Bee hives unwelcome in complex

Huntington Beach council members and residents are buzzing around the issue of where beekeepers should keep their hives.

Folks in the Huntington Landmark senior citizens community are clashing with their homeowners association for not addressing their concerns about nine hives being kept on the property.

Resident Tom Dern said he has been stung once and believes having the bees poses a threat to the older population within the community, located between Newland and Magnolia streets and Indianapolis and Atlanta avenues.

"I don't like the fact that I have to go to the city government because I'm not a big fan of government," he said. "Let people make their own decisions, but [the homeowner's association] won't make the decision here. I want to see the bees gone."

Marvin Garrett, a member of Landmark's HOA board and a proponent of the bees, said the beekeepers are housing only docile, European bees.

"We're trying to preserve honey bees," he said. "Because so many of the honey bees are dying off, and they're trying to figure out why, we decided that instead of killing honey bees, we would keep them. What we're really doing is managing the location of honey bees."

To address the residents' concerns, an item to amend an existing ordinance regarding beekeeping was introduced at the Aug. 5 City Council meeting.

Existing city law states that a beekeeper's hives are to be located at least 200 feet from the residence. The proposed ordinance would have altered it so that hives would have to be kept at least 200 from any residence.

In essence, it wouldn't have banned beekeeping but could have made it near impossible because of the city's density, said Amy Cripps, president of the Orange County Beekeepers Assn.

Cripps said the group has around 250 members and that beekeeping is a hobby that's growing in popularity.

The Costa Mesa resident gave presentations at the recent Orange County Fair, where she explained that bees shouldn't pose a problem to others as long as they are properly maintained. However, some keepers selectively choose to keep feral species, like Africanized bees, in their hives, contributing to the insect's population decline.

"I don't know what these guys are doing in Huntington Beach, but I'm going to venture a guess that their bees are not European," Cripps said.

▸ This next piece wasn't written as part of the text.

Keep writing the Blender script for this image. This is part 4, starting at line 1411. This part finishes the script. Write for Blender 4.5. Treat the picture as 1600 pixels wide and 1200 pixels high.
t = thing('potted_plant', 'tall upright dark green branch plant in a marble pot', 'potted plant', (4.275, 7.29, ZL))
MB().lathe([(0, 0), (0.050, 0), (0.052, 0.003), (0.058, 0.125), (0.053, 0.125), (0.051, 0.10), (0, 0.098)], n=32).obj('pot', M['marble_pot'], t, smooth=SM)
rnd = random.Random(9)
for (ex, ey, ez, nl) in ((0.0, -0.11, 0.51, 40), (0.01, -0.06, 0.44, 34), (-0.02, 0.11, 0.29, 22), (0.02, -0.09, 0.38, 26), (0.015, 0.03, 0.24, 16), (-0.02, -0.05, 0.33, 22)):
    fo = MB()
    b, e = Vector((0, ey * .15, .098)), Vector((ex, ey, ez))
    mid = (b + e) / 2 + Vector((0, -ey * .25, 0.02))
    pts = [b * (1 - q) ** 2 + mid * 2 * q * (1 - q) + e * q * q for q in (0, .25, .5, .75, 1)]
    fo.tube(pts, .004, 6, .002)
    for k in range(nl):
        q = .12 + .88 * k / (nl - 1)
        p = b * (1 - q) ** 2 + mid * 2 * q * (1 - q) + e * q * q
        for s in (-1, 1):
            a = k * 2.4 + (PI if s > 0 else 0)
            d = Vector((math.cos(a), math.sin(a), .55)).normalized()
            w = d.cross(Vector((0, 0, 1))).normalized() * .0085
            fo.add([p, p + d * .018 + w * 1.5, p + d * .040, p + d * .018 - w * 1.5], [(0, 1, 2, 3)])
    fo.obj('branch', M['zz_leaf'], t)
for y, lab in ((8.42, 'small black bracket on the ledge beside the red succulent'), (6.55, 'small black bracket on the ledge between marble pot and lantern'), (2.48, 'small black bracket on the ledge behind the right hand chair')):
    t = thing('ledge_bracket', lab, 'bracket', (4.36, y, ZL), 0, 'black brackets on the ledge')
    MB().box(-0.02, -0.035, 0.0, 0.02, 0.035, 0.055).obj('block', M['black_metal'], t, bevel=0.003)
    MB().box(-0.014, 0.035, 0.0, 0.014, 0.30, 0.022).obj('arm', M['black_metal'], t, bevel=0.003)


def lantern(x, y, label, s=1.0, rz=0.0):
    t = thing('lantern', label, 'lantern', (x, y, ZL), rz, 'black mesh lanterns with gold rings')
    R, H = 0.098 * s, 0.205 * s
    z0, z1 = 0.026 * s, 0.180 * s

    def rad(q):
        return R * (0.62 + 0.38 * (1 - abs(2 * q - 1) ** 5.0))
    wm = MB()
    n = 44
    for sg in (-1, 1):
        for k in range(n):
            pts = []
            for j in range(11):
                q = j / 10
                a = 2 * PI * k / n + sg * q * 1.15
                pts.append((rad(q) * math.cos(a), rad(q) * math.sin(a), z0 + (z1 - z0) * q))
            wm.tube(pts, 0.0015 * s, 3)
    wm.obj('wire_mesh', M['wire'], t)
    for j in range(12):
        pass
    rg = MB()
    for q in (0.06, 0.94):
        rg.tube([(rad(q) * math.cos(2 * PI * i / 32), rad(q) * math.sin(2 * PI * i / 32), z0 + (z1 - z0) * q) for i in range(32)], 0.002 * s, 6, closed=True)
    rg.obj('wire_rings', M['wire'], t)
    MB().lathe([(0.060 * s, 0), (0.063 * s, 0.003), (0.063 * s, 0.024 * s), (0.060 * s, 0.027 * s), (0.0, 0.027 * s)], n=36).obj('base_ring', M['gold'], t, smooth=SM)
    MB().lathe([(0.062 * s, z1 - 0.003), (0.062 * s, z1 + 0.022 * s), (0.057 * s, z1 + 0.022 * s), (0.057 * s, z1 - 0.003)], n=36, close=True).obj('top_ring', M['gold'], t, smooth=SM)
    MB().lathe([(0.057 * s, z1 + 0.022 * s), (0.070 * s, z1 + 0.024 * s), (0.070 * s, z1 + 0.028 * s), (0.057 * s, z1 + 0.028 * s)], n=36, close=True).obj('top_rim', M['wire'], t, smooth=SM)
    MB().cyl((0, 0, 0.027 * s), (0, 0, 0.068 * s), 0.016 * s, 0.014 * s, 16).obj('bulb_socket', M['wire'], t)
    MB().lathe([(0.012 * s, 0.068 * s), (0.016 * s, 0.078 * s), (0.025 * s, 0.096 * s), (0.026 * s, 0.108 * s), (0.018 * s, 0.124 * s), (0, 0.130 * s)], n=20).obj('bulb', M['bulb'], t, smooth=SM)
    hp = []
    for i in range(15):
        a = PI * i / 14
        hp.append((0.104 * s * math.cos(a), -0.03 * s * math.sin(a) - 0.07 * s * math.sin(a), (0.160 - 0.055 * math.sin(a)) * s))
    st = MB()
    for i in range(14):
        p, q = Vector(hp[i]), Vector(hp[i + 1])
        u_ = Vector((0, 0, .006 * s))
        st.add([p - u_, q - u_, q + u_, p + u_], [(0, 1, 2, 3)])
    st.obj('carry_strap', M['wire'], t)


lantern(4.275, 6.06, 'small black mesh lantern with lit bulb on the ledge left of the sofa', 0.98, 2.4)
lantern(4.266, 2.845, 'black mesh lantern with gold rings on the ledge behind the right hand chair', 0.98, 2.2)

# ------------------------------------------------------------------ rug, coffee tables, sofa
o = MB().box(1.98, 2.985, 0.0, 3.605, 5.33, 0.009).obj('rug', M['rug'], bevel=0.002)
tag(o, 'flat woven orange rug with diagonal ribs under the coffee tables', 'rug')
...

Council members unanimously voted to continue the item to the next meeting, allowing staff to talk to Cripps to find a better solution to allow beekeepers to continue their hobby while protecting residents.

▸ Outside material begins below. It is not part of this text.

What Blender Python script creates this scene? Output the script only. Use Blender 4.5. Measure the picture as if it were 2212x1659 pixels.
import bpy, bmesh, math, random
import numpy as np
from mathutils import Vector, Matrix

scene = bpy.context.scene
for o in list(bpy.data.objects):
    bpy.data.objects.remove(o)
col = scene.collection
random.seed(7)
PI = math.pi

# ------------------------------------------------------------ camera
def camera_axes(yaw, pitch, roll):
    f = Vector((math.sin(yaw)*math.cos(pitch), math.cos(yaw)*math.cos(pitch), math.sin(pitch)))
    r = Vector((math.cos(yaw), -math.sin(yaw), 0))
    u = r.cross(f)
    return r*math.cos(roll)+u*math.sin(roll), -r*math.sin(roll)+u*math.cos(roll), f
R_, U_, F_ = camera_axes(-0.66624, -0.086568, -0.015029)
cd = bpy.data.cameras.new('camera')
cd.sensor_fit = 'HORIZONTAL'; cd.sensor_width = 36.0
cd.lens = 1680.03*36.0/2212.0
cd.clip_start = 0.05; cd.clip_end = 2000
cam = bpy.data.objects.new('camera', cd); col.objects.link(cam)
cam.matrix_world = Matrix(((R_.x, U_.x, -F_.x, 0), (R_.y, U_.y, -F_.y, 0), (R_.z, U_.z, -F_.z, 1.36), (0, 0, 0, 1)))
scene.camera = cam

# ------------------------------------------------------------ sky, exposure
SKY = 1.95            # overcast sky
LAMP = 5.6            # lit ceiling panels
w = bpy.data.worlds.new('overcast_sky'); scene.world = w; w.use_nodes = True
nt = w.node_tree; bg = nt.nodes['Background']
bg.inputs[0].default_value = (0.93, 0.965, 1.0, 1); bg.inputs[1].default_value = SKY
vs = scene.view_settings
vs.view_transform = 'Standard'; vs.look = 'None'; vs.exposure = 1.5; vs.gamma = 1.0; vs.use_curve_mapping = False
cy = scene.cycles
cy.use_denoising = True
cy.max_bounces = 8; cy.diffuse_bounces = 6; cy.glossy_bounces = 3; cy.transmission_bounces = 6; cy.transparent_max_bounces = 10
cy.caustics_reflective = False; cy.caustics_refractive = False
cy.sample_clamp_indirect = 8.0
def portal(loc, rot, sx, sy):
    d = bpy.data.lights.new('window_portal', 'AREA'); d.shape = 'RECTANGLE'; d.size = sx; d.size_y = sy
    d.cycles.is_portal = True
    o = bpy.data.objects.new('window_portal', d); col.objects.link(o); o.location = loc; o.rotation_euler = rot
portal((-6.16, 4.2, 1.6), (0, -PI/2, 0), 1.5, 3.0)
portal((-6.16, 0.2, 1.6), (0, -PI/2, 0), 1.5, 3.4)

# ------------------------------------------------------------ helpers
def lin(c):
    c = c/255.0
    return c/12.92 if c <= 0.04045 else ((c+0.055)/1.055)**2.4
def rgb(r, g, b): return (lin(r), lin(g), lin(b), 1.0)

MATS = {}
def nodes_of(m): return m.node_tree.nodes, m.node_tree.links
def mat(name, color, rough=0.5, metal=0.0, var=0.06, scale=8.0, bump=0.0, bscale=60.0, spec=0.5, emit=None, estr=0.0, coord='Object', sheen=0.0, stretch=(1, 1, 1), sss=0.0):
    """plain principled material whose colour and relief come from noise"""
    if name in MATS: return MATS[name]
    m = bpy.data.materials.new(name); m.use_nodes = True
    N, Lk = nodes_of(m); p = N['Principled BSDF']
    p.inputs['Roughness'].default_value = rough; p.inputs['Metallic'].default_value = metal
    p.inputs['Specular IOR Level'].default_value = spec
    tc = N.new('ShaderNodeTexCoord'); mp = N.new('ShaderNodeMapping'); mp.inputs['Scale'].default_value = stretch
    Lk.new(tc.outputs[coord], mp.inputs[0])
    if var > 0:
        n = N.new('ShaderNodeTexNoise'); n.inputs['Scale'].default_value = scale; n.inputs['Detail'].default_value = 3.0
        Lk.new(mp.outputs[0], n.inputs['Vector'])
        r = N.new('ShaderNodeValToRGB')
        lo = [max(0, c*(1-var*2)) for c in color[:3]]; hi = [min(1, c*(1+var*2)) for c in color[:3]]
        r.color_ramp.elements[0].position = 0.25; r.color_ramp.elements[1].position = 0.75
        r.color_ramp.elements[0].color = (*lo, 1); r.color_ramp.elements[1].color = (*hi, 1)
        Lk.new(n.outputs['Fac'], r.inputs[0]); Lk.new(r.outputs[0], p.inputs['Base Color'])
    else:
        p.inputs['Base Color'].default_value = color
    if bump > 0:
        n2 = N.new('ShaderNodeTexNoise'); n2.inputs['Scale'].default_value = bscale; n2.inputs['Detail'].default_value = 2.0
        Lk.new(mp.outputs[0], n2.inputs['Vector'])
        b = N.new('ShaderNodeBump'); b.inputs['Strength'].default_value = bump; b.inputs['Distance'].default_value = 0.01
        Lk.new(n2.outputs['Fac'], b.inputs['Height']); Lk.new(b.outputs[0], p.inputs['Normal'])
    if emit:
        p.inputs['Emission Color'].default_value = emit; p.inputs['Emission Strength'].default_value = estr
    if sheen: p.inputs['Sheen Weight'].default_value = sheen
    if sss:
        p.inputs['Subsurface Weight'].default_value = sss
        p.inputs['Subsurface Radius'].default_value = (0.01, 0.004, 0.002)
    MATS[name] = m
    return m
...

"I didn't realize that it was that many people that collected bees for a hobby," Councilman Joe Carchio said. "I'm not begrudging anybody to do that in their house, but when you live in close proximity to other people, like in a condominium or senior park, that could present a little bit of a problem."

HOA members appear split.

"I don't think that we need to expose senior people to a bunch of bees," said board member Donna Brady. "We had plenty of bees in the wild before, but it's not the same when you start putting hives out for them."